Will they fight in vain?   

 

Plus steeds running fast

o’er vistas so vast  

are thrilling to see.

Is this worth the fee?

 

When scenes are too dark,

a film loses spark.

If shots are not clear,

it’s curtains, I fear.

 

Still, Ironclad 2’s fate

is up for debate.

The actors are fine,

and music -- a NINE!

I’m tempted to describe Ironclad: Battle for Blood as “Game of Thrones Lite.” Some of the same cast members appear in both productions, and each contains lots of gory  battle sequences plus dreary castles. Still, I think Ironclad takes the prize for number of bloody beheadings, so my description doesn’t seem fair. Perhaps Thrones fans will be drawn into this Ironclad sequel more than other viewers. But then again, most moviegoers who like plenty of action, especially sword fights and “storming the castle” sequences, will probably find Ironclad 2 enjoyable.    

Set in 13th Century Great Britain during a time when “castles rise and fall,” the story takes place after the Great Seige of Rochester Castle -- a period when mercenaries had to be hired for protection.

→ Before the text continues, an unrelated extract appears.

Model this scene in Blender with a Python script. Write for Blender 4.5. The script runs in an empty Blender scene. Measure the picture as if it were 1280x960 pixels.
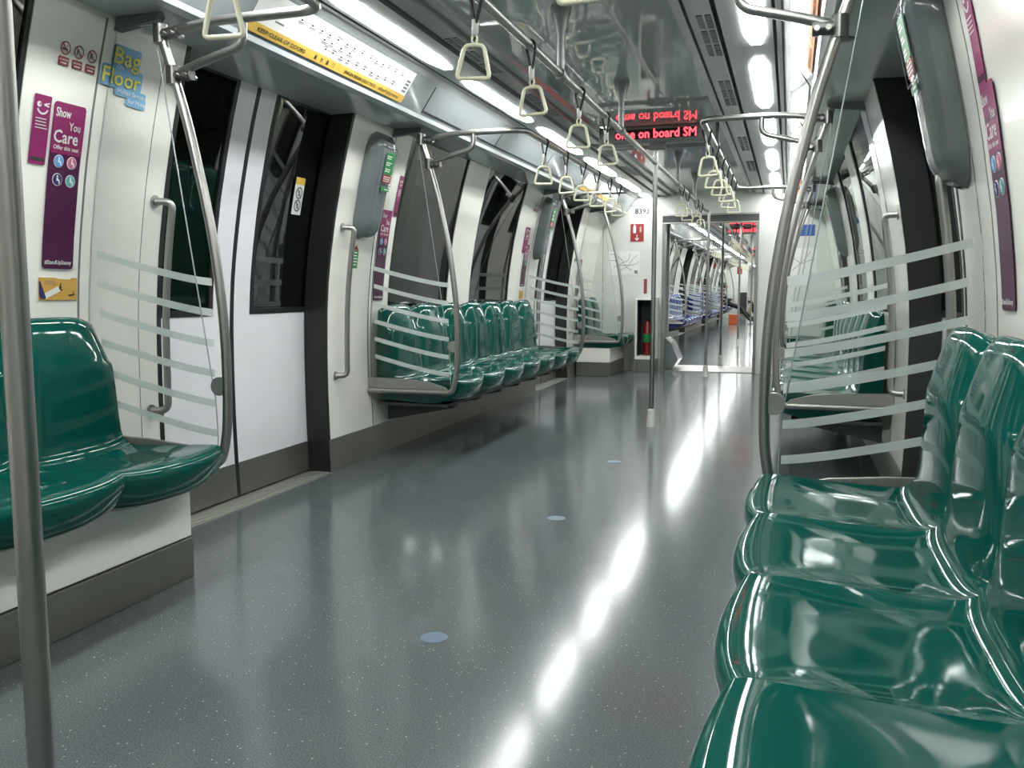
import bpy, bmesh, math, random
from mathutils import Vector, Matrix
random.seed(7)
PI = math.pi
sc = bpy.context.scene
COL = sc.collection

# ------------------------------------------------------------------ camera, world, exposure
CAM_H, F_PX, VPX, VPY = 1.0, 1100.0, 348.0, -118.0
cam_data = bpy.data.cameras.new('camera')
cam = bpy.data.objects.new('camera', cam_data)
COL.objects.link(cam)
pitch = math.atan(-VPY / F_PX)
yaw = math.atan(VPX / math.hypot(F_PX, VPY))
cam.location = (0, 0, CAM_H)
cam.rotation_euler = (PI / 2 - pitch, 0, yaw)
cam_data.sensor_width = 36.0
cam_data.lens = F_PX * 36.0 / 1280.0
cam_data.clip_start = 0.02
sc.camera = cam

world = bpy.data.worlds.new('tunnel_dark')
sc.world = world
world.use_nodes = True
world.node_tree.nodes['Background'].inputs[0].default_value = (0.010, 0.012, 0.013, 1)
world.node_tree.nodes['Background'].inputs[1].default_value = 1.0
sc.view_settings.view_transform = 'Standard'
sc.view_settings.look = 'None'
sc.view_settings.gamma = 1.0
sc.view_settings.use_curve_mapping = False
sc.view_settings.exposure = 0.45
LAMP_STRENGTH = 33.0
LED_STRENGTH = 3.0
cy = sc.cycles
cy.use_denoising = True
cy.max_bounces = 8
cy.diffuse_bounces = 4
cy.glossy_bounces = 4
cy.transmission_bounces = 4
cy.transparent_max_bounces = 16
cy.caustics_reflective = False
cy.caustics_refractive = False
cy.sample_clamp_indirect = 6.0

# ------------------------------------------------------------------ materials
def sset(node, key, val):
    if key in node.inputs:
        node.inputs[key].default_value = val

def mat(name, col, rough=0.5, metal=0.0, coat=0.0, coat_rough=0.05, ior=1.5, noise=0.0, nscale=20.0,
        emit=None, estr=0.0, stretch=None, bump=0.0):
    m = bpy.data.materials.new(name)
    m.use_nodes = True
    nt = m.node_tree
    b = nt.nodes['Principled BSDF']
    b.inputs['Base Color'].default_value = (*col, 1)
    b.inputs['Roughness'].default_value = rough
    b.inputs['Metallic'].default_value = metal
    sset(b, 'IOR', ior)
    sset(b, 'Coat Weight', coat)
    sset(b, 'Coat Roughness', coat_rough)
    if emit:
        sset(b, 'Emission Color', (*emit, 1))
        sset(b, 'Emission Strength', estr)
    if noise > 0 or bump > 0:
        tc = nt.nodes.new('ShaderNodeTexCoord')
        mp = nt.nodes.new('ShaderNodeMapping')
        if stretch:
            mp.inputs['Scale'].default_value = stretch
        nz = nt.nodes.new('ShaderNodeTexNoise')
        nz.inputs['Scale'].default_value = nscale
        nz.inputs['Detail'].default_value = 3.0
        nt.links.new(tc.outputs['Object'], mp.inputs['Vector'])
        nt.links.new(mp.outputs['Vector'], nz.inputs['Vector'])
        if noise > 0:
            rp = nt.nodes.new('ShaderNodeValToRGB')
            rp.color_ramp.elements[0].position = 0.3
            rp.color_ramp.elements[1].position = 0.7
            rp.color_ramp.elements[0].color = (*[c * (1 - noise) for c in col], 1)
            rp.color_ramp.elements[1].color = (*[min(1, c * (1 + noise)) for c in col], 1)
            nt.links.new(nz.outputs['Fac'], rp.inputs['Fac'])
            nt.links.new(rp.outputs['Color'], b.inputs['Base Color'])
        if bump > 0:
            bp = nt.nodes.new('ShaderNodeBump')
            bp.inputs['Strength'].default_value = bump
            bp.inputs['Distance'].default_value = 0.01
            nt.links.new(nz.outputs['Fac'], bp.inputs['Height'])
            nt.links.new(bp.outputs['Normal'], b.inputs['Normal'])
    return m

M = {}
M['white_wall'] = mat('white_wall_panel', (0.86, 0.85, 0.785), 0.22, coat=0.3, noise=0.02, nscale=3)
M['end_wall'] = mat('end_wall_panel', (0.66, 0.67, 0.63), 0.25, coat=0.2, noise=0.02, nscale=3)
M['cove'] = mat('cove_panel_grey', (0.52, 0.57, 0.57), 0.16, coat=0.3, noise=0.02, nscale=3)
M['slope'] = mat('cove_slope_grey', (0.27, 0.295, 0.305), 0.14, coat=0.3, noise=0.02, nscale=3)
M['cove_dark'] = mat('cove_dark_grey', (0.10, 0.115, 0.115), 0.3)
M['map_white'] = mat('map_panel_white', (0.72, 0.74, 0.75), 0.18)
M['door_white'] = mat('door_white_paint', (0.80, 0.79, 0.82), 0.25, noise=0.015, nscale=4)
M['ceil'] = mat('ceiling_gloss_laminate', (0.62, 0.66, 0.66), 0.03, coat=0.0, ior=1.75, noise=0.03, nscale=2)
M['ridge'] = mat('ceiling_ridge_grey', (0.44, 0.46, 0.465), 0.28, metal=0.2)
M['ridge_dark'] = mat('ceiling_groove_dark', (0.05, 0.055, 0.06), 0.4)
M['lamp_panel'] = mat('lamp_panel_grey', (0.55, 0.57, 0.58), 0.3)
M['green'] = mat('seat_green_gloss', (0.0022, 0.070, 0.055), 0.055, coat=0.0, ior=1.40, noise=0.03, nscale=6)
M['blue'] = mat('seat_blue_gloss', (0.010, 0.023, 0.17), 0.07, coat=0.0, ior=1.36, noise=0.03, nscale=6)
M['steel'] = mat('brushed_steel_tube', (0.36, 0.355, 0.335), 0.36, metal=1.0)
M['steel_dark'] = mat('steel_clamp_dark', (0.16, 0.16, 0.155), 0.3, metal=0.9)
M['skirt'] = mat('steel_kick_plate', (0.235, 0.23, 0.205), 0.32, metal=0.7, noise=0.03, nscale=5)
M['plate'] = mat('steel_screen_plate', (0.30, 0.295, 0.275), 0.42, metal=0.6, noise=0.05, nscale=30)
M['sill'] = mat('sill_aluminium', (0.46, 0.455, 0.42), 0.35, metal=0.7, noise=0.03, nscale=8)
M['black'] = mat('black_rubber', (0.010, 0.011, 0.012), 0.45)
M['dark'] = mat('dark_void_paint', (0.02, 0.022, 0.022), 0.5)
M['under'] = mat('underseat_dark_grey', (0.06, 0.062, 0.06), 0.5)
M['box_grey'] = mat('equipment_cover_grey', (0.15, 0.175, 0.18), 0.16, coat=0.6, coat_rough=0.05, noise=0.03, nscale=5)
M['groove'] = mat('panel_groove_grey', (0.16, 0.165, 0.15), 0.5)
M['cream'] = mat('strap_handle_cream', (0.66, 0.63, 0.47), 0.35)
M['sleeve'] = mat('strap_sleeve_ivory', (0.55, 0.55, 0.50), 0.4)
M['strap'] = mat('strap_black_webbing', (0.012, 0.012, 0.012), 0.6)
M['base_white'] = mat('pole_base_white', (0.60, 0.60, 0.55), 0.4)
M['purple'] = mat('poster_purple', (0.062, 0.006, 0.045), 0.35)
M['magenta'] = mat('poster_magenta', (0.25, 0.020, 0.115), 0.35)
M['paper'] = mat('print_white', (0.74, 0.74, 0.72), 0.5)
M['pink_lt'] = mat('print_pink', (0.55, 0.15, 0.26), 0.5)
M['sky_ic'] = mat('print_sky_blue', (0.10, 0.33, 0.62), 0.5)
M['navy_ic'] = mat('print_navy', (0.018, 0.022, 0.12), 0.5)
M['teal_ic'] = mat('print_teal', (0.08, 0.36, 0.36), 0.5)
M['orange'] = mat('card_orange_yellow', (0.62, 0.36, 0.075), 0.45)
M['yellow'] = mat('strip_yellow', (0.66, 0.43, 0.08), 0.45)
M['orange_strip'] = mat('strip_orange', (0.70, 0.22, 0.04), 0.45)
M['ink'] = mat('print_black', (0.02, 0.02, 0.022), 0.5)
M['ink_grey'] = mat('print_grey', (0.18, 0.18, 0.19), 0.5)
M['red_print'] = mat('print_red', (0.30, 0.022, 0.025), 0.45)
M['red_dark'] = mat('print_dark_red', (0.24, 0.03, 0.04), 0.45)
M['green_print'] = mat('print_green', (0.012, 0.22, 0.055), 0.45)
M['bag_blue'] = mat('print_light_blue', (0.20, 0.44, 0.68), 0.45)
M['bag_yellow'] = mat('print_lime_yellow', (0.72, 0.70, 0.12), 0.45)
M['bag_navy'] = mat('print_slate_outline', (0.12, 0.22, 0.34), 0.45)
M['blue_print'] = mat('print_blue', (0.03, 0.09, 0.33), 0.45)
M['dot_blue'] = mat('floor_dot_blue', (0.088, 0.135, 0.195), 0.35)
M['ext_red'] = mat('extinguisher_red', (0.20, 0.012, 0.012), 0.25, coat=0.5)
M['led_face'] = mat('led_black_face', (0.012, 0.008, 0.009), 0.35)
M['led_red'] = mat('led_red_glow', (0.3, 0.0, 0.0), 0.5, emit=(1.0, 0.055, 0.075), estr=LED_STRENGTH)
M['lamp'] = mat('lamp_diffuser_glow', (0.9, 0.9, 0.9), 0.4, emit=(0.97, 1.0, 0.985), estr=LAMP_STRENGTH)
M['concrete'] = mat('tunnel_concrete', (0.17, 0.18, 0.17), 0.9, noise=0.3, nscale=3)
M['frame_grey'] = mat('gangway_frame_grey', (0.22, 0.225, 0.22), 0.35, metal=0.4)
M['sign_grey'] = mat('sign_housing_grey', (0.26, 0.28, 0.28), 0.35)
M['bellows'] = mat('gangway_bellows', (0.06, 0.063, 0.063), 0.55)
M['skin'] = mat('person_skin', (0.42, 0.24, 0.16), 0.5)
M['cloth_dark'] = mat('person_dark_cloth', (0.016, 0.017, 0.02), 0.8)
M['hair'] = mat('person_black_hair', (0.01, 0.009, 0.009), 0.5)
M['tan'] = mat('bag_tan', (0.34, 0.24, 0.13), 0.6)
M['box_orange'] = mat('box_orange_red', (0.55, 0.11, 0.03), 0.5)

def glass_mat(name, tint, gloss_boost, rough=0.01, opacity=0.0, body=(0.0, 0.0, 0.0), milky=False):
    """thin sheet: clear transmission, fresnel reflection, and an optional tinted body"""
    m = bpy.data.materials.new(name)
    m.use_nodes = True
    nt = m.node_tree
    nt.nodes.clear()
    out = nt.nodes.new('ShaderNodeOutputMaterial')
    tr = nt.nodes.new('ShaderNodeBsdfTransparent'); tr.inputs[0].default_value = (*tint, 1)
    df = nt.nodes.new('ShaderNodeBsdfDiffuse'); df.inputs[0].default_value = (*body, 1)
    gl = nt.nodes.new('ShaderNodeBsdfGlossy'); gl.inputs['Roughness'].default_value = rough
    fr = nt.nodes.new('ShaderNodeFresnel'); fr.inputs[0].default_value = gloss_boost
    m1 = nt.nodes.new('ShaderNodeMixShader'); m1.inputs[0].default_value = opacity
    m2 = nt.nodes.new('ShaderNodeMixShader')
    nt.links.new(tr.outputs[0], m1.inputs[1])
    if milky:
        tl = nt.nodes.new('ShaderNodeBsdfTranslucent'); tl.inputs[0].default_value = (*body, 1)
        mk = nt.nodes.new('ShaderNodeMixShader'); mk.inputs[0].default_value = 0.45
        nt.links.new(df.outputs[0], mk.inputs[1]); nt.links.new(tl.outputs[0], mk.inputs[2]); nt.links.new(mk.outputs[0], m1.inputs[2])
    else: nt.links.new(df.outputs[0], m1.inputs[2])
    nt.links.new(fr.outputs[0], m2.inputs[0])
    nt.links.new(m1.outputs[0], m2.inputs[1]); nt.links.new(gl.outputs[0], m2.inputs[2])
    nt.links.new(m2.outputs[0], out.inputs[0])
    return m
M['glass'] = glass_mat('screen_clear_glass', (0.982, 0.99, 0.987), 1.22, 0.01)
M['night_glass'] = glass_mat('window_tinted_glass', (0.34, 0.38, 0.37), 2.0, 0.015, 0.25, (0.012, 0.015, 0.015))
M['pane_edge'] = mat('pane_edge_pale', (0.35, 0.38, 0.37), 0.25)
M['frost'] = glass_mat('frosted_band', (0.95, 0.98, 0.97), 1.2, 0.3, 0.60, (0.95, 0.99, 0.97), True)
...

That’s why young Hubert (Tom Rhys Harries) is sent to get help from his battle-weary cousin, Guy the Squire (Tom Austen), and to bring him back to the De Vesci castle with any warriors he can find who will join him in protecting his ancestral home. Hubert returns with a small group including -- among others  -- Guy himself, a zealous executioner (Andy Beckwith), and Crazy Mary (Twinnie Lee Moore). Reuniting with Guy are his bed-ridden uncle (David Rintoul), worried aunt (Michelle Fairley) and two lovely female cousins (Roxanne McKee and Rosie Day). From this point on, Ironclad 2 becomes a Drums Along the Mohawk type film – not that there’s anything wrong with that – featuring a much larger group of brutal Celtic raiders attacking the castle.   

Austen (The Borgias) and Harries (Hunky Dory) really get into their key roles of Guy and Hubert. Austen comes across as an intense and darkly handsome but reluctant hero. He reminds me of Sean Connery during his early career. Harries looks troubled most of the time, which is exactly how a young boy would feel facing the chaotic situation his character must deal with. Other cast members provide excellent support, but I wish  Fairley (Game of Thrones; 24) had received more camera time here. She’s such a great emotive actress!

Directed by Jonathan English from a script co-written with Stephen McDool (just like the first Ironclad offering), Ironclad: Battle for Blood boasts plenty of action, and its cup runneth over with medieval blood and gore. It also includes a stirring background score by Andreas Weidinger (Banshee Chapter). Too bad the movie also contains some jerky camera work that’s so annoying it almost ruins the last big battle scene.